ひと手間を掛けるのが商売

商売って、他人より手間をかけることで成功へと近づくことができると考えています。なんでも近道ばかりを探そうとする人がいますが、そうした人に商売は向いていないように思います。
新規オープン店の売上が下がった理由
ある会社が新規事業で小売を始めました。オープン当初は祝儀がわりにたくさん買ってくれるお客様もいて、予測を大幅に上回る売上を計上できるほどでした。ところが数ヶ月経って話を聞くと、経営者は暗い顔で売上が低迷してしまっていると言います。さて理由は何なのでしょうか。

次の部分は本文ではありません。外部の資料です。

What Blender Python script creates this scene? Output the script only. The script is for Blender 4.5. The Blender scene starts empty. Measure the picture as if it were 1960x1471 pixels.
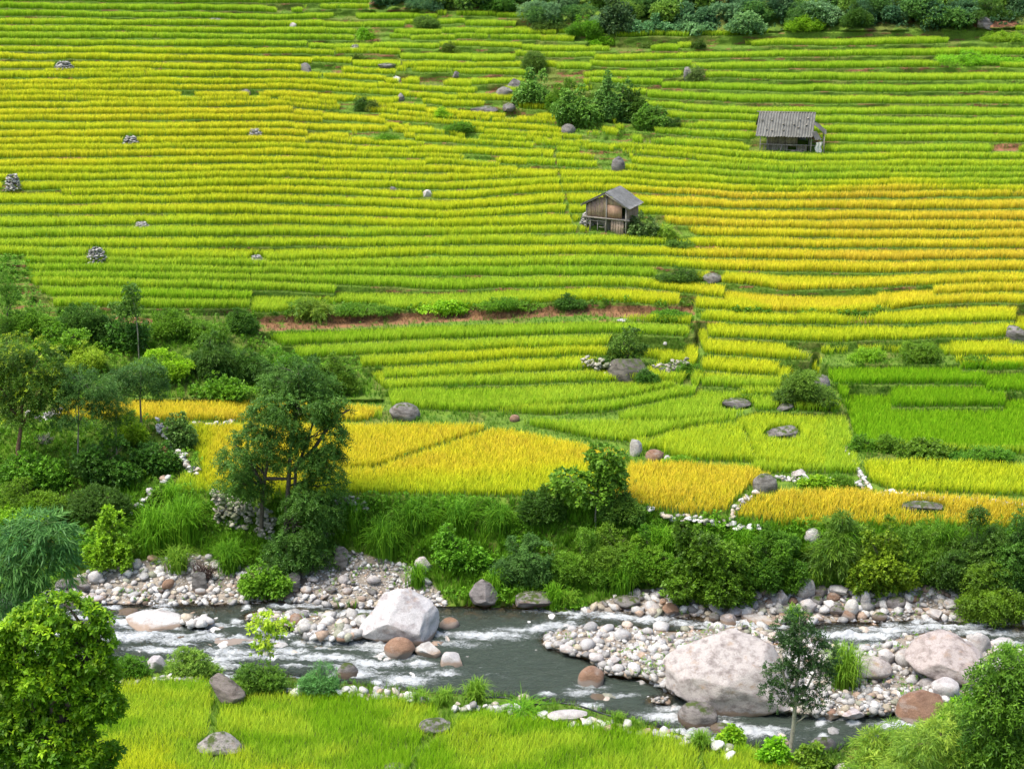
import bpy, bmesh, math, random
import numpy as np
from mathutils import Vector
R = math.radians
rng = np.random.default_rng(7)
random.seed(7)
SC = bpy.context.scene
COL = SC.collection

# ------------------------------------------------------------------ camera, sky, sun, exposure
H = 37.5            # camera height above the river
TH = R(18.0)        # looking down
F = 3000.0          # focal length in photograph pixels (width 1960)
cd = bpy.data.cameras.new('camera'); cam = bpy.data.objects.new('camera', cd); COL.objects.link(cam)
cam.location = (0, 0, H); cam.rotation_euler = (R(90) - TH, 0, 0)
cd.sensor_width = 36.0; cd.lens = 36.0 * F / 1960.0; cd.clip_start = 0.5; cd.clip_end = 1500
SC.camera = cam
SUN_EL, SUN_AZ = R(66), R(-112)      # azimuth measured from +Y towards +X
w = bpy.data.worlds.new('World'); SC.world = w; w.use_nodes = True
nt = w.node_tree; sky = nt.nodes.new('ShaderNodeTexSky'); sky.sky_type = 'NISHITA'; sky.sun_disc = False
sky.sun_elevation = SUN_EL; sky.sun_rotation = SUN_AZ; sky.dust_density = 3.0; sky.air_density = 1.0
nt.links.new(sky.outputs[0], nt.nodes['Background'].inputs[0]); nt.nodes['Background'].inputs[1].default_value = 0.15
sl = bpy.data.lights.new('sun', 'SUN'); sl.energy = 2.3; sl.angle = R(28); sl.color = (1.0, 0.95, 0.87)
so = bpy.data.objects.new('sun', sl); COL.objects.link(so)
sd = Vector((math.sin(SUN_AZ) * math.cos(SUN_EL), math.cos(SUN_AZ) * math.cos(SUN_EL), math.sin(SUN_EL)))
so.rotation_euler = sd.to_track_quat('Z', 'Y').to_euler()
SC.view_settings.view_transform = 'Standard'; SC.view_settings.look = 'None'
SC.view_settings.exposure = 1.1; SC.view_settings.gamma = 1.0
SC.cycles.max_bounces = 6; SC.cycles.diffuse_bounces = 3; SC.cycles.transparent_max_bounces = 8
SC.cycles.caustics_reflective = False; SC.cycles.caustics_refractive = False

# ------------------------------------------------------------------ small helpers
def tan_dep(py):
    v = (np.asarray(py, float) - 735.5) / F
    return (math.sin(TH) + v * math.cos(TH)) / (math.cos(TH) - v * math.sin(TH))
def unproj(px, py, z):
    px = np.asarray(px, float); py = np.asarray(py, float); z = np.asarray(z, float)
    v = (py - 735.5) / F; u = (px - 980.0) / F
    t = (H - z) / (math.sin(TH) + v * math.cos(TH))
    return t * u, t * (math.cos(TH) - v * math.sin(TH)), z, t
def py_of(Y, z):
    v = ((H - z) * math.cos(TH) - Y * math.sin(TH)) / (Y * math.cos(TH) + (H - z) * math.sin(TH))
    return 735.5 + F * v
def sstep(a, b, x):
    t = np.clip((x - a) / (b - a + 1e-9), 0, 1); return t * t * (3 - 2 * t)
_nt = np.random.default_rng(99).random((256, 256))
def vnoise(x, y):
    x = np.asarray(x, float); y = np.asarray(y, float)
    xi = np.floor(x).astype(int); yi = np.floor(y).astype(int); fx = x - xi; fy = y - yi
    fx = fx * fx * (3 - 2 * fx); fy = fy * fy * (3 - 2 * fy)
    g = lambda a, b: _nt[a & 255, b & 255]
    return (g(xi, yi) * (1 - fx) + g(xi + 1, yi) * fx) * (1 - fy) + (g(xi, yi + 1) * (1 - fx) + g(xi + 1, yi + 1) * fx) * fy
def fbm(x, y, o=4):
    s = 0; a = 1; n = 0
    for i in range(o):
        s = s + a * vnoise(x * 2 ** i + 17 * i, y * 2 ** i + 31 * i); n += a; a *= .5
    return s / n

def mesh_np(name, V, tris=None, quads=None, col=None, mat=None, smooth=False, attrs=None):
    V = np.ascontiguousarray(V, dtype=np.float32).reshape(-1, 3)
    nt_ = 0 if tris is None else len(tris); nq = 0 if quads is None else len(quads)
    me = bpy.data.meshes.new(name)
    me.vertices.add(len(V)); me.vertices.foreach_set('co', V.ravel())
    idx = []
    if nt_: idx.append(np.asarray(tris, np.int32).ravel())
    if nq: idx.append(np.asarray(quads, np.int32).ravel())
    idx = np.concatenate(idx)
    me.loops.add(len(idx)); me.loops.foreach_set('vertex_index', idx)
    tot = np.concatenate([np.full(nt_, 3, np.int32), np.full(nq, 4, np.int32)])
    st = np.zeros(nt_ + nq, np.int32); st[1:] = np.cumsum(tot)[:-1]
    me.polygons.add(nt_ + nq); me.polygons.foreach_set('loop_start', st); me.polygons.foreach_set('loop_total', tot)
    if smooth: me.polygons.foreach_set('use_smooth', np.ones(nt_ + nq, bool))
    if col is not None:
        c = np.ones((len(V), 4), np.float32); c[:, :3] = col
        a = me.color_attributes.new('Col', 'FLOAT_COLOR', 'POINT'); a.data.foreach_set('color', c.ravel())
    for k, v in (attrs or {}).items():
        a = me.attributes.new(k, 'FLOAT', 'POINT'); a.data.foreach_set('value', np.asarray(v, np.float32).ravel())
    me.update(calc_edges=True)
    if mat: me.materials.append(mat)
    return me
def link(name, me, parent=None, loc=None):
    o = bpy.data.objects.new(name, me); COL.objects.link(o)
    if parent is not None: o.parent = parent
    if loc is not None: o.location = loc
    return o
def tag(o, label=None, cat=None, group=None, kind=None):
    if label: o['label'] = label
    if cat: o['category'] = cat
    if group: o['group'] = group
    if kind: o['kind'] = kind
    return o
def empty(name, loc, rz=0, **k):
    o = bpy.data.objects.new(name, None); COL.objects.link(o); o.location = loc; o.rotation_euler = (0, 0, rz)
    o.empty_display_size = .2
    return tag(o, **k)

# ------------------------------------------------------------------ materials
def newmat(name):
    m = bpy.data.materials.new(name); m.use_nodes = True; t = m.node_tree; t.nodes.clear()
    return m, t, t.nodes.new('ShaderNodeOutputMaterial')
def nd(t, kind, **k):
    n = t.nodes.new(kind)
    for a, b in k.items():
        if a.startswith('i_'): n.inputs[a[2:].replace('_', ' ')].default_value = b
        else: setattr(n, a, b)
    return n
def leaf_mat(name, transl=.35, rough=.55, spec=.25):
    m, t, out = newmat(name)
    a = nd(t, 'ShaderNodeAttribute', attribute_name='Col')
    p = nd(t, 'ShaderNodeBsdfPrincipled', i_Roughness=rough); p.inputs['Specular IOR Level'].default_value = spec
    tr = nd(t, 'ShaderNodeBsdfTranslucent'); mx = nd(t, 'ShaderNodeMixShader'); mx.inputs[0].default_value = transl
    t.links.new(a.outputs['Color'], p.inputs['Base Color']); t.links.new(a.outputs['Color'], tr.inputs['Color'])
    t.links.new(p.outputs[0], mx.inputs[1]); t.links.new(tr.outputs[0], mx.inputs[2]); t.links.new(mx.outputs[0], out.inputs[0])
    return m
M_RICE = leaf_mat('rice_leaf', .45, .75, .08)
M_GRASS = leaf_mat('grass_blade', .35, .6, .15)
M_LEAF = leaf_mat('tree_leaf', .38, .5, .25)
def ramp(t, src, stops, inter='LINEAR'):
    r = t.nodes.new('ShaderNodeValToRGB'); e = r.color_ramp; e.interpolation = inter
    while len(e.elements) < len(stops): e.elements.new(.5)
    for i, (p, c) in enumerate(stops): e.elements[i].position = p; e.elements[i].color = (*c, 1) if len(c) == 3 else c
    t.links.new(src, r.inputs[0]); return r.outputs[0]
def noise(t, vec, scale, detail=6, rough=.6, dist=0.0):
    n = nd(t, 'ShaderNodeTexNoise'); n.inputs['Scale'].default_value = scale; n.inputs['Detail'].default_value = detail
    n.inputs['Roughness'].default_value = rough; n.inputs['Distortion'].default_value = dist
    if vec is not None: t.links.new(vec, n.inputs['Vector'])
    return n.outputs[0]
def mixc(t, fac, a, b, mode='MIX'):
    n = nd(t, 'ShaderNodeMix', data_type='RGBA', blend_type=mode)
    if isinstance(fac, float): n.inputs[0].default_value = fac
    else: t.links.new(fac, n.inputs[0])
    for s, i in ((a, 6), (b, 7)):
        if isinstance(s, tuple): n.inputs[i].default_value = (*s, 1)
        else: t.links.new(s, n.inputs[i])
    return n.outputs[2]
def rock_mat(name, base, dark, rust, rustf, moss=0.0, scale=1.0, darkf=.5, streak=3.0):
    """weathered stone: pale body, dark lichen blotches, rust stains; tinted by the object's colour"""
    m, t, out = newmat(name)
    g = nd(t, 'ShaderNodeNewGeometry'); tc = nd(t, 'ShaderNodeTexCoord'); oi = nd(t, 'ShaderNodeObjectInfo')
    mp = nd(t, 'ShaderNodeMapping'); t.links.new(g.outputs['Position'], mp.inputs[0])
    mp.inputs['Scale'].default_value = (1, 1, streak); mp.inputs['Rotation'].default_value = (.35, .3, .2)
    v = mp.outputs[0]
    n1 = noise(t, v, 1.1 * scale, 8, .62); n2 = noise(t, v, 5 * scale, 6, .7, .6); n3 = noise(t, g.outputs['Position'], 26 * scale, 3, .7)
    c = mixc(t, ramp(t, n2, [(.3, (0, 0, 0)), (.75, (1, 1, 1))]), tuple(x * .78 for x in base), base)
    c = mixc(t, ramp(t, n1, [(.62 - darkf * .3, (0, 0, 0)), (.80 - darkf * .25, (1, 1, 1))]), c, dark)
    c = mixc(t, ramp(t, noise(t, v, .7 * scale, 5, .6), [(.66 - rustf * .3, (0, 0, 0)), (.82 - rustf * .25, (1, 1, 1))]), c, rust)
    c = mixc(t, .7, c, mixc(t, ramp(t, n3, [(.35, (0, 0, 0)), (.65, (1, 1, 1))]), (.35, .35, .35), (1, 1, 1)), 'MULTIPLY')
    c = mixc(t, 1.0, c, oi.outputs['Color'], 'MULTIPLY')
    if moss:
        sx = nd(t, 'ShaderNodeSeparateXYZ'); t.links.new(g.outputs['Normal'], sx.inputs[0])
        mm = nd(t, 'ShaderNodeMath', operation='MULTIPLY'); t.links.new(sx.outputs[2], mm.inputs[0]); t.links.new(noise(t, g.outputs['Position'], 3, 5, .6), mm.inputs[1])
        c = mixc(t, ramp(t, mm.outputs[0], [(.5 - moss * .3, (0, 0, 0)), (.62 - moss * .3, (1, 1, 1))]), c, (.07, .10, .02))
    # hairline cracks, and the stain river water leaves just above its own level
    wv = nd(t, 'ShaderNodeTexVoronoi', feature='DISTANCE_TO_EDGE'); wv.inputs['Scale'].default_value = .9 * scale; dn = nd(t, 'ShaderNodeVectorMath', operation='MULTIPLY_ADD'); nz = nd(t, 'ShaderNodeTexNoise'); nz.inputs['Scale'].default_value = 1.6 * scale; nz.inputs['Detail'].default_value = 6
    t.links.new(v, nz.inputs['Vector']); t.links.new(nz.outputs['Color'], dn.inputs[0]); dn.inputs[1].default_value = (1.3, 1.3, 1.3); t.links.new(v, dn.inputs[2]); t.links.new(dn.outputs[0], wv.inputs['Vector'])
    c = mixc(t, ramp(t, wv.outputs['Distance'], [(.0, (.75, .75, .75)), (.022, (0, 0, 0))]), c, tuple(x * .7 for x in dark))
    sp = nd(t, 'ShaderNodeSeparateXYZ'); t.links.new(g.outputs['Position'], sp.inputs[0]); wl = nd(t, 'ShaderNodeMath', operation='MULTIPLY_ADD'); t.links.new(n1, wl.inputs[0]); wl.inputs[1].default_value = -.45; t.links.new(sp.outputs[2], wl.inputs[2])
    c = mixc(t, ramp(t, wl.outputs[0], [(.0, (.85, .85, .85)), (.12, (0, 0, 0))]), c, tuple(x * .62 for x in rust))
    p = nd(t, 'ShaderNodeBsdfPrincipled', i_Roughness=.85); p.inputs['Specular IOR Level'].default_value = .2
    b = nd(t, 'ShaderNodeBump'); b.inputs['Strength'].default_value = 1.0; b.inputs['Distance'].default_value = .09 / scale
    ad = nd(t, 'ShaderNodeMath', operation='ADD'); t.links.new(n2, ad.inputs[0]); t.links.new(n3, ad.inputs[1])
    t.links.new(ad.outputs[0], b.inputs['Height']); t.links.new(b.outputs[0], p.inputs['Normal'])
    t.links.new(c, p.inputs['Base Color']); t.links.new(p.outputs[0], out.inputs[0])
    return m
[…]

まず、そもそもの商品の品質が最低限以上であることが大前提です。例えば、飲食店であれば美味しいのは当たり前。商品の品質が担保されていないのに、小手先のテクニックで売り上げを作るなんてことはできません。以前に、在庫のボロ切れのような生地をお金に替えたいと相談を持ちかけられたことがありますが、丁重にお断りしたことがあります。そんなの、商売ではありません。
さて、冒頭の経営者によくよく話を聞いてみると、典型的な「売りっぱなし状態」でした。来店したお客様へ一方的に売りつけているだけで、顧客情報を取得しておらず、ニュースレターやお礼状などをまったく発信していないことがわかったのです。オープン当初のお客様は経営者やお店を応援したいと足を運んでくれた方も多いはず。これでは顧客の足が遠のいてしまうのも当たり前です。オープン当初にいらしてくれた方の連絡先を取得できていないのは痛恨のミスですが、今からでも遅くありません。まずはいらしていただいたすべてのお客様の連絡先を伺い、お礼状を送付することから始めましょうと提案しました。
何でもLINEに頼るな
ここまで話すと経営者が「お礼はLINEで送っても良いのですか?」と尋ねてくれました。LINEでもなんでも構わないんです、顧客に気持ちを伝えることができれば。でも、小規模な地域密着型のそのお店にLINEが相応しいかは疑問です。私であれば手書きのハガキをお礼状にすると申し上げておきました。
顧客は売り手の「手抜き」を敏感に察知します。材料の質を落としたな、接客が面倒くさそうだったな、少額だったからあしらわれたな、お見送りの声がなかったな、お店に埃が落ちていたな、など。自分が客の立場になればよくわかることなのに、いざ売り手になると顧客だった時の気持ちをコロっと忘れ、売ろうとばかりしてしまいがち。顧客はその安直な気持ちをよく見抜いてしまう存在なのです。
LINEでコミュニケーションしたいならそれで結構。でもどこかで、「手書きなんて面倒くさいし、LINEならコピペできる」と考えていませんか?マスを相手に商売するのはユニクロやイオンだけ。中小企業が手掛ける商売は顧客の顔がはっきりと見えているはずです。お互いに顔が見える商売をしているのであれば、どんな手段で連絡したら顧客はうれしいでしょうか。

手書きの威力は侮れません
事業者の足腰を鍛えて、事業の持続可能性を高める
中小企業支援も商売のひとつ。私も顧問先などと向き合う日々を送っています。この商売で一番簡単なのは、経営者に「答え」を教え続けることです。例えば、「何か良い補助金はないですか?」と尋ねられたら、ささっと検索してそれらしい制度の存在を教えてあげれば良いのです。また、同じように「どの銀行に行けば融資を受けられますか?」と尋ねられたら、懇意の窓口担当者がいる金融機関に同行すれば良いのです。ただ、こうした行動は支援になりません。経営者の思考と行動を奪うだけで、後に何も残らないからです。
私は補助金について尋ねられたら、「まずは自分で調べてみてください」「補助金をもらうのに手間と時間を費やすのと、商売で同じ額を稼ぐのとではどちらが良いですか」などと答えるようにしています。また、融資について尋ねられたら、「まずは自分で銀行に行ってみてください」「その時に最低限必要な資料はこれとこれとこれ」と答えます。
こうした対応は手間が掛かりますが(さらには周りからいじわるだと誤解されることもある!)、事業者の足腰を鍛えて、事業の持続可能性を高めるためには必要なことだと思っています。なんでも検索はすればそれらしい解を得られる時代だからこそ、自分の思考の軸を持ち、一歩を踏み出す勇気が必要だと信じています。